A century and a half ago, New York began burying unclaimed bodies in mass graves using prison labor. On Hart Island, in the Long Island Sound, more than one million such burials have taken place. Changes wrought by the Civil War account for a sustained para-military handling of the dead as well as an increased role for physicians and diminished religious presence. For this event, the historian Thomas Laqueur joins Melinda Hunt, President of the Hart Island Project, in conversation about the history of the potter's field, as well as the work of the Project to document the dead, and win visitation rights for families.
This event is part of the Death and After series at the Institute for Religion, Culture and Public Life. Cosponsored by the Department of History, the Institute for Social and Economic Research and Policy, and the Institute for Comparative Literature and Society.
_______________________________
Melinda Hunt is a Canadian born interdisciplinary artist and founding director of The Hart Island Project. She holds an MFA from the Yale School of Art (1985) and MS in Digital Imaging and Design, NYU (2007). In 1991, Melinda began The Hart Island Project with photographer Joel Sternfeld.
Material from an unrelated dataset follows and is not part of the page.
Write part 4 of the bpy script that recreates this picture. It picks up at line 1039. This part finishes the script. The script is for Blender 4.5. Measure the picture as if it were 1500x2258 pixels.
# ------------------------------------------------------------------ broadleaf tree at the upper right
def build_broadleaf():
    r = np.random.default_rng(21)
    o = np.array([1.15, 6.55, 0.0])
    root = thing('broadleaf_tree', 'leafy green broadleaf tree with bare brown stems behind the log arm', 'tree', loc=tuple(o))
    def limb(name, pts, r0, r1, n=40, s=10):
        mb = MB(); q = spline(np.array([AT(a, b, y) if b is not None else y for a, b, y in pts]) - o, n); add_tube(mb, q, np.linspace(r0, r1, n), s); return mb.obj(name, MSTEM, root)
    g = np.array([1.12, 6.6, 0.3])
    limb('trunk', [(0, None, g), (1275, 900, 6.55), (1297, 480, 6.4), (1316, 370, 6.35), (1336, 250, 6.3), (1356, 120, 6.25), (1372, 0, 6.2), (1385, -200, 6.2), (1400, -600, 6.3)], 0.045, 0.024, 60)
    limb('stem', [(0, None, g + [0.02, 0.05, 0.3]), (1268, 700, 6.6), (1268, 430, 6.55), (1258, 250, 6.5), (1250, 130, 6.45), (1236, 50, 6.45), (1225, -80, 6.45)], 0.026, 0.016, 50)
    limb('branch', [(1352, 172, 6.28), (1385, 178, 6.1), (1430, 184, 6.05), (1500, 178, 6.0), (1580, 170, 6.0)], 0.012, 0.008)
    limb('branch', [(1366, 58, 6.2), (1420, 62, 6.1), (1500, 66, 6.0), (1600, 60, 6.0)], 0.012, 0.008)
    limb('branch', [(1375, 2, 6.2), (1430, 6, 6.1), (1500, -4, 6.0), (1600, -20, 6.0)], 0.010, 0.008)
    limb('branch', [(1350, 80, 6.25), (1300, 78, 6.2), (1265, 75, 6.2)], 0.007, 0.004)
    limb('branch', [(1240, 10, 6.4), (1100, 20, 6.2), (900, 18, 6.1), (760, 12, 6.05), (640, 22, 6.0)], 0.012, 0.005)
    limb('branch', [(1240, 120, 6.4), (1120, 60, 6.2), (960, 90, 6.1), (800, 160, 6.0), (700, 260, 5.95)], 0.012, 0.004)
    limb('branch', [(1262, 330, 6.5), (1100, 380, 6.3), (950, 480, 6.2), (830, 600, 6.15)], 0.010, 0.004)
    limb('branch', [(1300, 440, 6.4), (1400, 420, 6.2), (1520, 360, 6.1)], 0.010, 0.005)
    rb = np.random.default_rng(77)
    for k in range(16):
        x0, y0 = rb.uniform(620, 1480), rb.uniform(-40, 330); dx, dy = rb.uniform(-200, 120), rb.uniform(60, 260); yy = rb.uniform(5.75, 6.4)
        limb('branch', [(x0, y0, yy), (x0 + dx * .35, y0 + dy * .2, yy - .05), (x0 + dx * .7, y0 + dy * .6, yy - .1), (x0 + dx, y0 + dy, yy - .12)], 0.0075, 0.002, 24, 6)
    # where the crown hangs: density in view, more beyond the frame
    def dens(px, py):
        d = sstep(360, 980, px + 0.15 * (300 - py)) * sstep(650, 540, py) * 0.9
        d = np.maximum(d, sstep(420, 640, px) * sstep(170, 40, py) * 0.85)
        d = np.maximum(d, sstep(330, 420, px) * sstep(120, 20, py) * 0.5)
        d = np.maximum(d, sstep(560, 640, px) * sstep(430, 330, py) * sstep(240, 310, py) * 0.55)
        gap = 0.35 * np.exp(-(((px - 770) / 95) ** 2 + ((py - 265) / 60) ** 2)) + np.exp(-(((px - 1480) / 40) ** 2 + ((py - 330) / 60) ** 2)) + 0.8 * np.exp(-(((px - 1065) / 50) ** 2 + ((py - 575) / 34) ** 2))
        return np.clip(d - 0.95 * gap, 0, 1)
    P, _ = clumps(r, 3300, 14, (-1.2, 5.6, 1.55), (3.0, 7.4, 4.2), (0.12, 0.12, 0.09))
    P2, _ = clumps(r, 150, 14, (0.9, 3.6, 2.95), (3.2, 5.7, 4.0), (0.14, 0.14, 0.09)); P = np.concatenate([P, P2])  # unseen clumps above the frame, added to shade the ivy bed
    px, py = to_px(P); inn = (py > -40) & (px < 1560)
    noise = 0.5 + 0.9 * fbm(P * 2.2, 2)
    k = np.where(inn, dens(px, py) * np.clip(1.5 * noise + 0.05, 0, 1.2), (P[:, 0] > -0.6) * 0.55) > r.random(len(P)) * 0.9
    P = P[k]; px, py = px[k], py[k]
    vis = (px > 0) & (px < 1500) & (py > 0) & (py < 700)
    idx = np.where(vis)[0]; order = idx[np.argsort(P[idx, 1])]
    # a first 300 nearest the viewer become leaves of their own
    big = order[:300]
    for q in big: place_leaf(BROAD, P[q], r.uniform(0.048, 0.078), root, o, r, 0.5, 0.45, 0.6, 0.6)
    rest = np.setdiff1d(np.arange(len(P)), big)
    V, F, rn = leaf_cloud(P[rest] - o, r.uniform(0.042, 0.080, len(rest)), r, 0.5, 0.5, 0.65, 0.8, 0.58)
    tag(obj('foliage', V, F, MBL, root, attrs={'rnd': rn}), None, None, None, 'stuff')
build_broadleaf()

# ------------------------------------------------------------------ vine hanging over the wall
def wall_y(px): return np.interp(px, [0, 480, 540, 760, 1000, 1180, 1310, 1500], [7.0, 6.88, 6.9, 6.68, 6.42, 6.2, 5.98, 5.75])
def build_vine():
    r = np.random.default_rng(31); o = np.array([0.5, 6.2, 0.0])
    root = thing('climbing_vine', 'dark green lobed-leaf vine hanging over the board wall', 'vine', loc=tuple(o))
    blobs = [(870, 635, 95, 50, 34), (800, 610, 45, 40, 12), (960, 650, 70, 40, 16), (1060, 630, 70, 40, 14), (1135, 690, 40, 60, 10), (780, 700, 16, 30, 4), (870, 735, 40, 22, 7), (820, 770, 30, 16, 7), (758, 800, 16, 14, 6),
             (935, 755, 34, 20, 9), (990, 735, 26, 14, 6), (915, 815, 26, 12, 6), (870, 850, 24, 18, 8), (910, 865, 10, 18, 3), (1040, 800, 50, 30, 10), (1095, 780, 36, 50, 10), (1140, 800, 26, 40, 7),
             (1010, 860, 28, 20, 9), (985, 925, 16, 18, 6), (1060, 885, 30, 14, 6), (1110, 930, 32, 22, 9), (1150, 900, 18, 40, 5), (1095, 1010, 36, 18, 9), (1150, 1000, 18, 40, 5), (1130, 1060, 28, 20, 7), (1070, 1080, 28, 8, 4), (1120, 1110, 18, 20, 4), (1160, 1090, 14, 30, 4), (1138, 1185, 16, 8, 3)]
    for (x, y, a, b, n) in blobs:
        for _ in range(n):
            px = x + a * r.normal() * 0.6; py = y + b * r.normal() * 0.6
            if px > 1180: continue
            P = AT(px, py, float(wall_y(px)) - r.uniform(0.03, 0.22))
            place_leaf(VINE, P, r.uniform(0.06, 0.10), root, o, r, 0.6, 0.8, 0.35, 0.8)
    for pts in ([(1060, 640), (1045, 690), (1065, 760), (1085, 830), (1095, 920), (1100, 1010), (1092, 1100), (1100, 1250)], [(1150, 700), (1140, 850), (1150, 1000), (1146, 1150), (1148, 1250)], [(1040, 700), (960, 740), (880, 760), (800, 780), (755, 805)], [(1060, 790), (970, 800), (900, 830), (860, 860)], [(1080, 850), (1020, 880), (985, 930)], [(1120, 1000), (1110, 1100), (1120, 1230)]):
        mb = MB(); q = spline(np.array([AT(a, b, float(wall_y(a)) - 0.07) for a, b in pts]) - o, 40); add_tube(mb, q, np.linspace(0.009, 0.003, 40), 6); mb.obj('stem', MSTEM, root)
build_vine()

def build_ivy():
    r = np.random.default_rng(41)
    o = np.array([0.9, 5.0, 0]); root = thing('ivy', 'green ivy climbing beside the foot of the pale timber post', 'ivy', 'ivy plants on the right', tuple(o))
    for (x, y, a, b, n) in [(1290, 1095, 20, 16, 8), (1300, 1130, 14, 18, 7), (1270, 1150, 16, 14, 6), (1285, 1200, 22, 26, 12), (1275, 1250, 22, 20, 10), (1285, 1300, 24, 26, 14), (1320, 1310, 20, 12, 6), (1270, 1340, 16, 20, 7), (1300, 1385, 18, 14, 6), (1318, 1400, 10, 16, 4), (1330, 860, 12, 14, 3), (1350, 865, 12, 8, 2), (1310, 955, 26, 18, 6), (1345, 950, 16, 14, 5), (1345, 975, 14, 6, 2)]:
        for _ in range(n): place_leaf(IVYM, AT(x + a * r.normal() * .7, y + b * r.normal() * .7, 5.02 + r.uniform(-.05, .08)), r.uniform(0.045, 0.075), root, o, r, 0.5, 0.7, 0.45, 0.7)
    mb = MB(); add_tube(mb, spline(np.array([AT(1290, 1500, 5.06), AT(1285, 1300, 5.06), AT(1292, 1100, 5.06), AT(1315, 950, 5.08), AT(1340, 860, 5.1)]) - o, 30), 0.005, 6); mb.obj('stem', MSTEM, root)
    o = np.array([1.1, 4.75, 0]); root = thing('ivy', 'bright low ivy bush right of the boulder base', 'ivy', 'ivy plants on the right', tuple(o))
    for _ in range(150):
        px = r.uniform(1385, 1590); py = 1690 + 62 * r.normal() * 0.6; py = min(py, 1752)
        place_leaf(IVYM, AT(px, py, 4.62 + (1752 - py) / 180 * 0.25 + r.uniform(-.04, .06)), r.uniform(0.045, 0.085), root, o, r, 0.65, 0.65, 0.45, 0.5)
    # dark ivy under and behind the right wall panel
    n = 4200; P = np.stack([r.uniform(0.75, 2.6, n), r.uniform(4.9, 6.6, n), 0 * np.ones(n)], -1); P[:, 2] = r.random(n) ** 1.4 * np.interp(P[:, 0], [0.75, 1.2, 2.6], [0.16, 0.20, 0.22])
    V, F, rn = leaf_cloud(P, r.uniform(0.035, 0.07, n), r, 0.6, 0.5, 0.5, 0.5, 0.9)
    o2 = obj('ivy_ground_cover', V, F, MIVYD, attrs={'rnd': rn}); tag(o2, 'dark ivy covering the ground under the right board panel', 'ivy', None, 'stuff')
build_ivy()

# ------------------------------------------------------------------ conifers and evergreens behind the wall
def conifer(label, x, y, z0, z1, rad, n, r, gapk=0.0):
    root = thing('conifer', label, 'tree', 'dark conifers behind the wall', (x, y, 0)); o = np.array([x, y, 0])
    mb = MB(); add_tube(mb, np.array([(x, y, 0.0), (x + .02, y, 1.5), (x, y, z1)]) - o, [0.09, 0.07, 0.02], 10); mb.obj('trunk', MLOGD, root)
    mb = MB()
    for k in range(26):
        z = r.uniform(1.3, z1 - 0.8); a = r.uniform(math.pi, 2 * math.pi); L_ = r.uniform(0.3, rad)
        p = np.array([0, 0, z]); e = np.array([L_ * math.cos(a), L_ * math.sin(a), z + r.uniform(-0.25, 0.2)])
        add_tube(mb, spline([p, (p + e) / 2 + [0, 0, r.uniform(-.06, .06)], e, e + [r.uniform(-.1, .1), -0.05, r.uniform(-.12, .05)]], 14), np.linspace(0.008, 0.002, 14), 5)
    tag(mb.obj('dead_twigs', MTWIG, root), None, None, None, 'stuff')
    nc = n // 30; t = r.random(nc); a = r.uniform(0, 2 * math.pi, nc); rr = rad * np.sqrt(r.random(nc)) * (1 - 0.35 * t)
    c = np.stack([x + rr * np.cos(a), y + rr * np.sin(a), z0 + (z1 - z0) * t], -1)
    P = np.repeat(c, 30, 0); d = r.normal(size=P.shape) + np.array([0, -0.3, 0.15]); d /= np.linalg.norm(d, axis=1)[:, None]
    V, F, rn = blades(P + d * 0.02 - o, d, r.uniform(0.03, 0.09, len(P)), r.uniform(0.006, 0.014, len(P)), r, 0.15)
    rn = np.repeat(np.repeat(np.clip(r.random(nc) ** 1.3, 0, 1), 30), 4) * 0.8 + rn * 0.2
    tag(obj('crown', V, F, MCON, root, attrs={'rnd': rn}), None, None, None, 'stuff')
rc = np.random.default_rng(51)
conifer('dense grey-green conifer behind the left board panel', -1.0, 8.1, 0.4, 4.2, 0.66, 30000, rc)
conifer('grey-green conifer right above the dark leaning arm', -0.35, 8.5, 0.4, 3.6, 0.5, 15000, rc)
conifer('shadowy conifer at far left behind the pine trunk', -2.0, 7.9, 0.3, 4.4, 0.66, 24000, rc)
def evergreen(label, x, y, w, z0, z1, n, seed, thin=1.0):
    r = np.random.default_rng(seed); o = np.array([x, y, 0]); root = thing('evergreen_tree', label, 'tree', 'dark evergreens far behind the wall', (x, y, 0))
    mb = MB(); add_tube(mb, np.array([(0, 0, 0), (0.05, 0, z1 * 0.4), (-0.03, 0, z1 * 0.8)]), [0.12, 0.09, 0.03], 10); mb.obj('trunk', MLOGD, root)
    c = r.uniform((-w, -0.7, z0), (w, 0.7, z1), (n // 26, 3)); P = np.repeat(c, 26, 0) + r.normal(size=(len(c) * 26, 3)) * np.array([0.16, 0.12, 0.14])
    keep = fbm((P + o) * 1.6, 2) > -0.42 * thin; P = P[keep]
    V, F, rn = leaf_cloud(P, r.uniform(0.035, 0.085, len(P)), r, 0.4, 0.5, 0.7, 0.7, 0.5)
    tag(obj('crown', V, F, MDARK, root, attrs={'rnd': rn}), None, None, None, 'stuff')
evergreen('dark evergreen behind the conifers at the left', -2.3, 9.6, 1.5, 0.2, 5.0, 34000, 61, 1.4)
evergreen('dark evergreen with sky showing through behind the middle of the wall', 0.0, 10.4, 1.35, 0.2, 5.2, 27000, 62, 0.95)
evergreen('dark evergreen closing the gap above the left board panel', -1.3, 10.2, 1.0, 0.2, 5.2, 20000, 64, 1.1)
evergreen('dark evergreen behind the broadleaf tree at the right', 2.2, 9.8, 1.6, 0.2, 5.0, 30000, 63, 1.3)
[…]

She published a book, Hart Island (Scalo 1998), and produced and directed a film, Hart Island: An American Cemetery (2008).
Thomas W. Laqueur is the Helen Fawcett Professor of History at the University of California, Berkeley. His books include "Making Sex: Body and Gender from the Greeks to Freud," "Solitary Sex: A Cultural History of Masturbation," and "Religion and Respectability: Sunday Schools and Working Class Culture, 1780-1850." He is a regular contributor to the London Review of Books.